Todavia, deixemos estas digressões por sítios onde fui feliz (e onde espero voltar a sê-lo) para regressar a Moledo, a Agosto e às festas de Santa Rita de Cássia, vaga padroeira da risonha Caminha.
O ponto alto da festa é obviamente o dia da procissão e do fogo de artifício que se lhe segue. Deixemos este para nos debruçarmos sobre a procissão que é das maiores e mais vistosas que alguma vez vi. Claro que o Carlos, os Maneis e eu (e o Joãozinho Simas, na altura um minorca que adorava ver passar os soldados romanos (os “homens da luta”, na sua opinião) éramos uns veros peregrinos da santa e não perdíamos nenhum pormenor. E pormenores era o que não faltava.

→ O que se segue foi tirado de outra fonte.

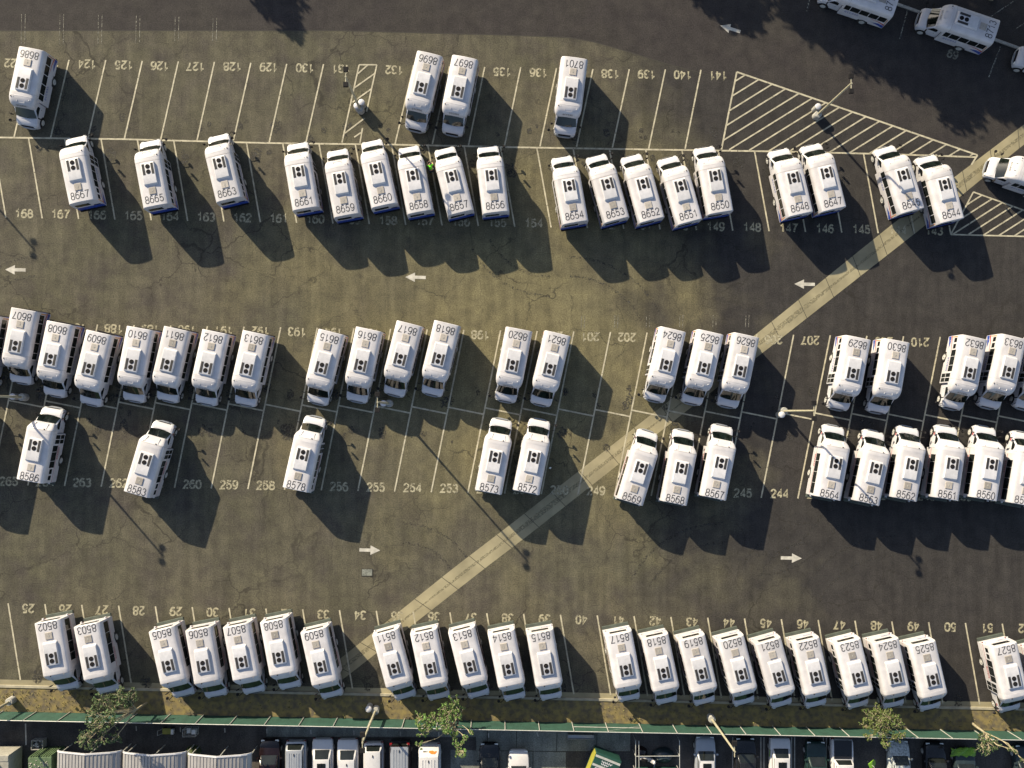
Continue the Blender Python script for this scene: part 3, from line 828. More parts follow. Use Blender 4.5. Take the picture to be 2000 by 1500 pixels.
rows = {
 'top row facing the base line': [('8686', 57.2, 106.6, 42.9, 162.5), ('8696', 836, 116.5, 822.4, 170.3), ('8697', 905.6, 123.5, 894, 178.6), ('8701', 1121.4, 124.3, 1114.4, 181)],
 'second row': [('8667', 155.5, 380, 141.7, 322.4), ('8665', 301, 388, 288.6, 329.7), ('8663', 442.8, 375, 428.2, 318.5), ('8661', 593.6, 393.4, 582.7, 334.6),
   ('8659', 674, 406, 663, 349), ('8660', 747, 387, 734, 329.4), ('8658', 817.7, 401, 806, 341), ('8657', 896.5, 401.7, 882, 343.7), ('8656', 967, 401, 960, 341.4),
   ('8654', 1122, 420.7, 1112, 362), ('8653', 1202, 417, 1186.4, 357.5), ('8652', 1271, 417, 1256, 357.5), ('8651', 1345, 420, 1330, 362), ('8650', 1406.4, 400.7, 1397.3, 343),
   ('8648', 1562, 403, 1550.7, 348.4), ('8647', 1627.4, 395, 1615, 337), ('8645', 1780, 398, 1765.5, 341.4), ('8644', 1858.3, 417.3, 1846, 360)],
 'third row': [('8607', 42.4, 617.8, 29, 675.5), ('8608', 111.8, 643.8, 97.5, 701.5), ('8609', 188.5, 662.5, 172.4, 720), ('8610', 268.6, 654, 255.6, 712), ('8611', 340.6, 655, 325.5, 712.4),
   ('8612', 416, 661, 402, 718.4), ('8613', 495.3, 662.5, 481, 721), ('8615', 643, 661, 627.4, 718.4), ('8616', 717, 656.5, 704, 713), ('8617', 796, 645.6, 781.3, 700.7),
   ('8618', 870, 644.3, 856, 700.7), ('8620', 1011.5, 656, 1000.5, 713), ('8621', 1087, 664, 1073.6, 721), ('8624', 1312.8, 656.8, 1301, 712.4), ('8625', 1386.6, 661.7, 1375, 718.4),
   ('8626', 1457, 667, 1446, 725), ('8629', 1675.8, 672, 1666.4, 730), ('8630', 1752, 678, 1744, 736), ('8632', 1903.8, 672, 1894.7, 728.3), ('8633', 1980.5, 669.5, 1970, 728)],
 'fourth row': [('8586', 57, 931, 67, 870.5), ('8583', 267, 957, 283, 898), ('8578', 578, 948.8, 591, 887.4), ('8573', 955.5, 953, 967, 892.6), ('8572', 1030, 953, 1042.4, 893.4),
   ('8569', 1234, 973, 1252.7, 913.7), ('8568', 1319, 974.5, 1331.5, 914.7), ('8567', 1396, 964.4, 1409, 904.3), ('8564', 1620.4, 965, 1633, 905), ('8563', 1696.6, 974.5, 1711.4, 914.7),
   ('8562', 1769.4, 967.5, 1782.4, 906.4), ('8561', 1850.5, 967, 1861.4, 905), ('8560', 1926, 967.5, 1938, 905.6)],
 'bottom row by the kerb': [('8502', 92.3, 1223, 100.6, 1286.8), ('8503', 169, 1229.6, 179, 1292.8), ('8505', 316, 1239, 328, 1300), ('8506', 387, 1237, 396.5, 1301.6), ('8507', 461, 1231, 471.4, 1293.8),
   ('8508', 533.8, 1222, 544, 1284), ('8509', 613, 1240.5, 625.6, 1303), ('8511', 753.5, 1244, 769.6, 1306.8), ('8512', 828, 1243, 840.6, 1306.8), ('8513', 903, 1240.5, 918, 1303),
   ('8514', 980.5, 1244.4, 993, 1308), ('8515', 1056.4, 1243, 1067.6, 1307), ('8517', 1210.6, 1246.5, 1223, 1309.7), ('8518', 1282.6, 1253, 1296.4, 1315.4), ('8519', 1354.4, 1254, 1370.5, 1318),
   ('8520', 1431, 1255.6, 1448.5, 1319.3), ('8521', 1504, 1261, 1522.4, 1323), ('8522', 1578.8, 1259.5, 1594.4, 1322.7), ('8523', 1660, 1262, 1677, 1324.5), ('8524', 1734.3, 1261, 1750, 1323.7),
   ('8525', 1806.3, 1265, 1823, 1329.7), ('8527', 1965.7, 1268.6, 1982.3, 1332)],
}
for rname, lst in rows.items():
    for num, nx, ny, fx, fy in lst:
        bus(num, nx, ny, fx, fy, "white shuttle bus with roof number %s in the %s" % (num, rname))
bus('8713', 1936.3, 57, 1882.5, 36, "white shuttle bus with roof number 8713 standing in shade at upper right")
bus('8712', 1740.5, 3.6, 1686.5, -17.4, "white shuttle bus cut by the top edge beside the parked bus 8713")
bus('8714', 2131, 133, 2077, 112, "nose of a white shuttle bus at the right edge below bus 8713")
bus('8719', 2073, 354, 2019.5, 334, "white shuttle bus nosing in from the right edge beside the hatched triangle")
bus('8606', -32, 627, -45, 685, "white shuttle bus cut by the left edge beside bus 8607")
bus('8634', 2054, 673, 2043, 731, "nose of a white shuttle bus at the right edge beside bus 8633")
bus('8559', 2000, 978.5, 2013, 917, "white shuttle bus cut by the right edge beside bus 8560")
bus('8528', 2043, 1274, 2060, 1337, "white shuttle bus cut by the right edge beside bus 8527")
bus('8587', -94, 931, -84, 870.5, "white shuttle bus outside the left edge, seen by its shadow beside bus 8586")
for o, num, grey in pending:
    mb = MB(); stroke_text(mb, num, 1.63, .66, (NXK[o['kind_']], 0, ZR + .010), (0, -1, 0), (1, 0, 0), .066); del o['kind_']
    mb.v = [(x, y, roof_z(y) + .011 + (z - ZR - .010)) for x, y, z in mb.v]        # lies on the curved roof
    mb.build("fleet_number", M['number'], o)

# ------------------------------------------------------------------ lamp posts and bollards
def lamp_post(px, py, label, hd=0.0, heads=2, h=8.25, base=True):
    t = thing("lamp_post", label, "lamp post", P(px, py), 0, "lamp posts of the parking lot")
    mb = MB(); mb.loft([[(math.cos(a * math.pi / 10) * r, math.sin(a * math.pi / 10) * r, z) for a in range(20)] for r, z in ((.34, 0), (.33, .72), (.30, .76), (.05, .77))])
    mb.build("pedestal", M['concrete'], t, smooth=40)
    MB().box(-.17, .17, -.17, .17, .765, .80).build("base_plate", M['tpole'], t)
    mb = MB(); mb.tube((0, 0, .79), (0, 0, h), .11, .075, 12); mb.build("pole", M['galv'], t, smooth=50)
    c, s = math.cos(hd), math.sin(hd)
    mb = MB(); mb.tube((-c * .45, -s * .45, h - .1), (c * .45, s * .45, h - .1), .04); mb.build("arm", M['galv'], t)
    for q in ((-1, 1) if heads == 2 else (1,)):
        x, y = q * c * .62, q * s * .62
        mb = MB().box(x - .2, x + .2, y - .2, y + .2, h - .2, h)
        lh = mb.build("lamp_head", M['black'], t, bevel=.03)
        MB().box(x - .15, x + .15, y - .15, y + .15, h - .212, h - .202).build("lens", M['lamp'], lh)
    return t
def bollard(px, py, label, r=.27, h=1.0):
    t = thing("bollard", label, "bollard", P(px, py), 0, "round bollards beside the lamp posts")
    MB().tube((0, 0, 0), (0, 0, h), r, r, 20).build("post", M['concrete'], t, smooth=40)
    mb = MB(); mb.loft([[(math.cos(a * math.pi / 10) * q, math.sin(a * math.pi / 10) * q, z) for a in range(20)] for q, z in ((r * 1.02, h - .02), (r * 1.02, h + .01), (r * .8, h + .06), (.02, h + .08))])
    mb.build("cap", M['acwhite'], t, smooth=40)
V = math.pi / 2
lamp_post(1593, 228, "tall lamp post standing in the hatched island at upper right", V)
bollard(1590.5, 215, "round white bollard beside the lamp post in the hatched island")
lamp_post(705, 217, "tall lamp post in the narrow hatched strip between stalls 131 and 132", V)
bollard(709, 207, "round white bollard nearest stall 132 by the narrow hatched strip")
bollard(700, 214, "round bollard nearest stall 131 by the narrow hatched strip")
lamp_post(761, 788, "tall lamp post between bus 8616 and bus 8617 in the middle rows", V)
bollard(751.5, 788, "round white bollard below bus 8616 beside the middle lamp post")
lamp_post(50, 776, "tall lamp post below bus 8607 near the left edge", V)
bollard(36, 775, "round white bollard below bus 8607 near the left edge")
lamp_post(1527, 803, "tall lamp post leaning right beside empty stalls left of bus 8629", V)
bollard(1520.5, 810, "round white bollard at lamp post left of bus 8629")
lamp_post(735, 1384, "tall lamp post on the verge between bus 8509 and bus 8511", V)
bollard(723, 1378, "round white bollard on the verge left of the lamp post by bus 8511")
lamp_post(1387, 1400, "tall lamp post on the verge below bus 8520", V, 1)
lamp_post(26, 1366, "tall lamp post on the verge at the lower left corner", V)
lamp_post(-198, 183, "tall lamp post outside the left edge, seen by its shadow near stall 168", V)

# ------------------------------------------------------------------ green screened fence
FH = 2.35
t = thing("screened_fence", "long green screened chain link fence with pale posts along the verge", "fence", fa)
L = (fb - fa).length
def FL(px): return (P(px, FY(px)) - fa).dot(fd)
t.rotation_euler = (0, 0, math.atan2(fd.y, fd.x))
mb = MB(); nseg = 240
mb.loft([[(L * i / nseg, .012 * math.sin(i * 2.2) - .012, .06), (L * i / nseg, .012 * math.sin(i * 2.2 + 2) - .012, FH - .05), (L * i / nseg, .012 * math.sin(i * 2.2 + 2) - .02, FH - .05), (L * i / nseg, .012 * math.sin(i * 2.2) - .02, .06)] for i in range(nseg + 1)])
mb.build("green_screen", M['fgreen'], t)
MB().tube((0, .02, FH), (L, .02, FH), .035, .035, 8).build("top_rail", M['tpole'], t, smooth=50)
for j in range(-20, 20):
    x = FL(1051.5 + 65.3 * j)
    if 0 < x < L: MB().tube((x, .04, 0), (x, .04, FH + .03), .04, .04, 8).build("post", M['tpole'], t, smooth=50)
x0, x1 = FL(1116), FL(1246)
MB().tube((x0, .03, FH * .52), (x1, .03, FH * .52), .03).tube((FL(1181), .03, FH * .9), (x1, .03, FH * .3), .012).build("mid_rail", M['tpole'], t)

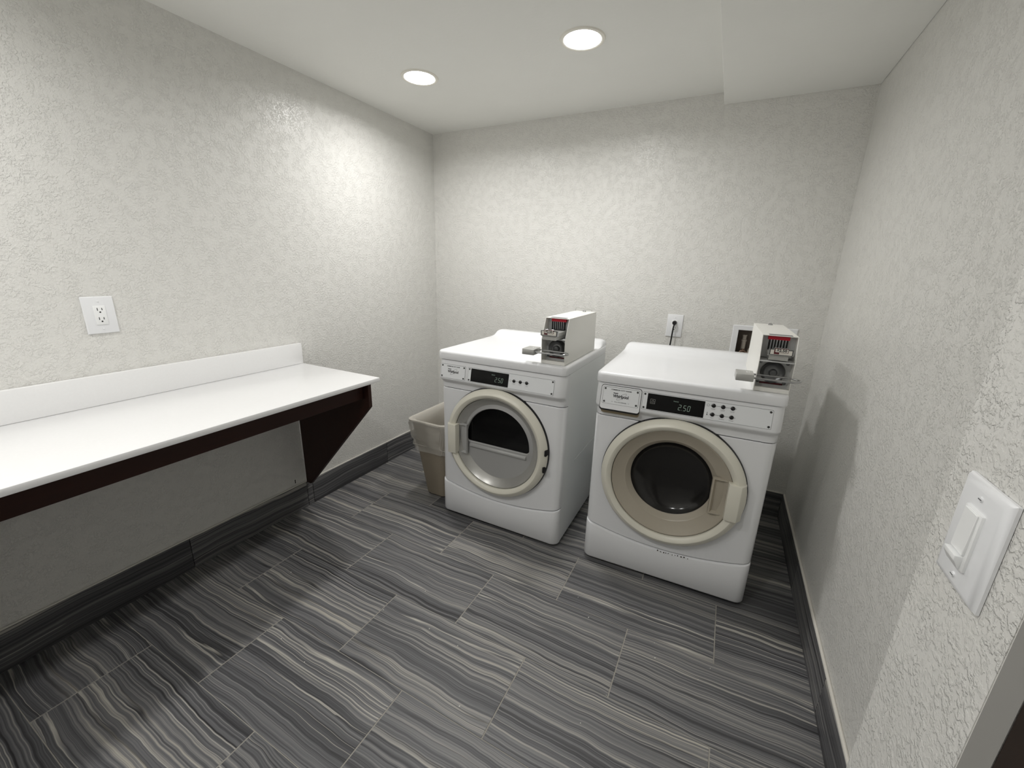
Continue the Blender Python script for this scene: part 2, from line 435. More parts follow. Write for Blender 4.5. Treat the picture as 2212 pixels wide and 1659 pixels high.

Eu, antigo aluno rebelde de alguns colégios semi-laicos, semi-religiosos sou pouco dado (Colégio Liceu Vasco da Gama, Nampula, colégio dos Carvalhos, Gaia, colégio Almeida Garrett, Porto para não falar do “internato anexo” ao liceu de Braga!) a práticas religiosas e a devoções do mesmo teor mas confesso que a procissão de Santa Rita no pino do Verão era algo a que nem doente faltaria.
A procissão era grande e os santos muitos e variados. Demasiados, até. Acreditem ou não até o Marquês de Pombal(!!!) desfilava. Que era o marquês não havia dúvidas porquanto antes de cada figura vinha uma criança com um cartaz indicando-lhe o “who’s who”. Desfilavam, igualmente a “Rainha do Mar” e outras criaturas extravagantes de que já só tenho vaga lembrança. Na cauda da procissão havia sempre um forte grupo de mulheres, vestidas de roxo que, explicaram-me, eram as casadas maltratadas pelos extremosos cônjuges!
(eu não sei se as criaturas eram corajosas ou se os maridos se envergonhavam por esta pública e religiosa denúncia).
Santa Rita só vem aqui ao folhetim porque, de certo modo, poderia representar uma certa mentalidade muito em voga entre pequenos e médios intelectuais indígenas que adoram fazer o papel de testemunhas de acusação do país onde prosperam e têm tabuleta de comentador pendurada à porta.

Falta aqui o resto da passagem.